Commentary on The Cena Trimalchionis
A somewhat psychological analysis of one of the protagonists of Petronius’ Satyricon – Trimalchio.
Our narrator, Encolpius, has been invited to attend a dinner party hosted by the ostentatiously wealthy freedman Trimalchio. We, as readers, become increasingly aware of the bizarre world that Trimalchio has created for himself as Encolpius describes more and more of the host’s brazen displays of wealth. Passage 48 comes after a series of spectacular dishes and entertainment, where extravagant food was disguised as other extravagant kinds of food and everything was not really as it seemed. The passage itself depicts Trimalchio having an altercation with Agamemnon and revealing how he saw the Sibyl of Cumae.
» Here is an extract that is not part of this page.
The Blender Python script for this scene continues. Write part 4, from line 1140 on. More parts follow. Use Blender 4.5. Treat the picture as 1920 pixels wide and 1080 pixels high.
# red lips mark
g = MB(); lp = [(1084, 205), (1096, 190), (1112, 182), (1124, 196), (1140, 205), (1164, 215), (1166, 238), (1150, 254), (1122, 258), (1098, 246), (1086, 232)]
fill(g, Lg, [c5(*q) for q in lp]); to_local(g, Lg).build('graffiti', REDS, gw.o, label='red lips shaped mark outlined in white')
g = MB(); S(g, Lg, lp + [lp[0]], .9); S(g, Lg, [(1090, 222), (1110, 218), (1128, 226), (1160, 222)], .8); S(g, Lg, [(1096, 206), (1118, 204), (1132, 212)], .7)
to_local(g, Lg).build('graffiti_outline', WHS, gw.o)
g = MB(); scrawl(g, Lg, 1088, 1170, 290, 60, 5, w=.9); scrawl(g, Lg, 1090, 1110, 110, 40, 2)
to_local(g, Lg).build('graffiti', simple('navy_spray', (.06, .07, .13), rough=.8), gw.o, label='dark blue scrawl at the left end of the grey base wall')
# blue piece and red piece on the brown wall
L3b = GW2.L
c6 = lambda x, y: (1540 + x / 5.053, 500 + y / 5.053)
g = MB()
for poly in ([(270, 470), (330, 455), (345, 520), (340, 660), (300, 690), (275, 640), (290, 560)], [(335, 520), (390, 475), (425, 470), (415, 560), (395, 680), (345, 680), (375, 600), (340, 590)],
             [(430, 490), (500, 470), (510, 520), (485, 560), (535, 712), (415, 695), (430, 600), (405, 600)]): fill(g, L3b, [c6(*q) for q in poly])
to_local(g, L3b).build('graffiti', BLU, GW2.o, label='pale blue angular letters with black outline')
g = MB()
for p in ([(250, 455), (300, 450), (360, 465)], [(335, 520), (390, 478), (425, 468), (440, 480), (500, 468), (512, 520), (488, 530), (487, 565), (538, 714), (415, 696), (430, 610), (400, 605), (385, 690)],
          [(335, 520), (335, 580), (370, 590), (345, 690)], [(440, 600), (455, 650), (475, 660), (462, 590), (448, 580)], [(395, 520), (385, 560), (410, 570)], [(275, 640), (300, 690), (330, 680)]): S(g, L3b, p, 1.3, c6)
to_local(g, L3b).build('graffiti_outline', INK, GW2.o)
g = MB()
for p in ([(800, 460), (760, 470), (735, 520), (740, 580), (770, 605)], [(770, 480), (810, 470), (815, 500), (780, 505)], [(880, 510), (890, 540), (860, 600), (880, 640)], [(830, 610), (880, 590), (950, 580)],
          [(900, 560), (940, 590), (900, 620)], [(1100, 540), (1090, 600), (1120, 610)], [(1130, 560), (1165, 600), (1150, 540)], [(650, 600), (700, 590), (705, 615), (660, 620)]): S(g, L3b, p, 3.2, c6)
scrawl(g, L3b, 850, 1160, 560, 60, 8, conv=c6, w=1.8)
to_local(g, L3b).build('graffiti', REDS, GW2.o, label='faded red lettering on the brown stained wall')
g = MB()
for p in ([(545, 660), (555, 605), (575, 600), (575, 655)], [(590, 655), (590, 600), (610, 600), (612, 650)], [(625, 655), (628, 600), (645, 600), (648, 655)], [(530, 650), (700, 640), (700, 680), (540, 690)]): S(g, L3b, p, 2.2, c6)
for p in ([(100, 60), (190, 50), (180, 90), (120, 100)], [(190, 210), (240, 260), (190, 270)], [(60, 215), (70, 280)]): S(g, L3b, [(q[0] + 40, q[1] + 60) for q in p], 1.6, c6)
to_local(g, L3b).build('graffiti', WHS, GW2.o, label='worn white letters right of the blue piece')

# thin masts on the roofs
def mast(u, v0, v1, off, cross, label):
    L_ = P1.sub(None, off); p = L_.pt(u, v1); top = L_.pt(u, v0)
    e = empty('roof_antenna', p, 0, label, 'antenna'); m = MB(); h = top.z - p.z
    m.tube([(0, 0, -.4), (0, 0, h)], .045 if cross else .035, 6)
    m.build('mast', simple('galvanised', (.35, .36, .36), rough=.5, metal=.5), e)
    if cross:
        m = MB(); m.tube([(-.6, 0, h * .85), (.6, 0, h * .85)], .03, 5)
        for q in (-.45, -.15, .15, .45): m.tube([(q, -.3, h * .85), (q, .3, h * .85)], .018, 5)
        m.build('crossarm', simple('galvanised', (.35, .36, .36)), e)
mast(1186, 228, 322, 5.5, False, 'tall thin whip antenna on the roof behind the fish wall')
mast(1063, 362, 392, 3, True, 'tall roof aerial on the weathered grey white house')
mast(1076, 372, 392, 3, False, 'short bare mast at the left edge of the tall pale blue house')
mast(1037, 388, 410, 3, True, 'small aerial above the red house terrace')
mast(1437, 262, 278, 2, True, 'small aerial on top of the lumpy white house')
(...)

The passage opens with Trimalchio boasting that if the wine he has chosen does not please his guests, they can choose another – and whichever one they pick, it will have been produced on one of his estates which he has never been to. This boast works on two levels for Trimalchio: first, he is seen as the generous host offering out his whole wine cellar to his guests should they be unsatisfied (of course, they would never dream of saying so in front of him), secondly, he slips in a comment which makes both his guests and us as readers wonder how many estates this man must have, if he owns some which he has never even been to?
The effect is that we are, again, left with an impression of Trimalchio’s overwhelming affluence, but we also see some more evidence of his love of independence. Previously we have seen how self-sufficient he is, with importing bees and mushrooms from foreign cities just so he could grow his own indulgences. This is not a classic example of “the phenomenon of elite self-sufficiency”, nor a wish to sustain oneself with basic homegrown necessities, but a desire to produce excessive and luxurious goods on his own property, to his own high standards.
I would class this as just one aspect of Trimalchio’s ‘bubble’, his society within society, his own little stage in the theatre of the world. His desire to be self-sufficient, his need to surround himself with people who admire and applaud him (on command, if not by choice), his apparent inability to realise when he is making a fool of himself – these are all elements of the bubble of security and familiarity that he surrounds himself with. Evidence of this comes before we even meet Trimalchio himself – at the entrance to his house, we see a calendar marked with the entry “‘III. et pridie kalendas Ianuarias C. noster foras cenat,’” - he only leaves his house twice a month to dine out with friends.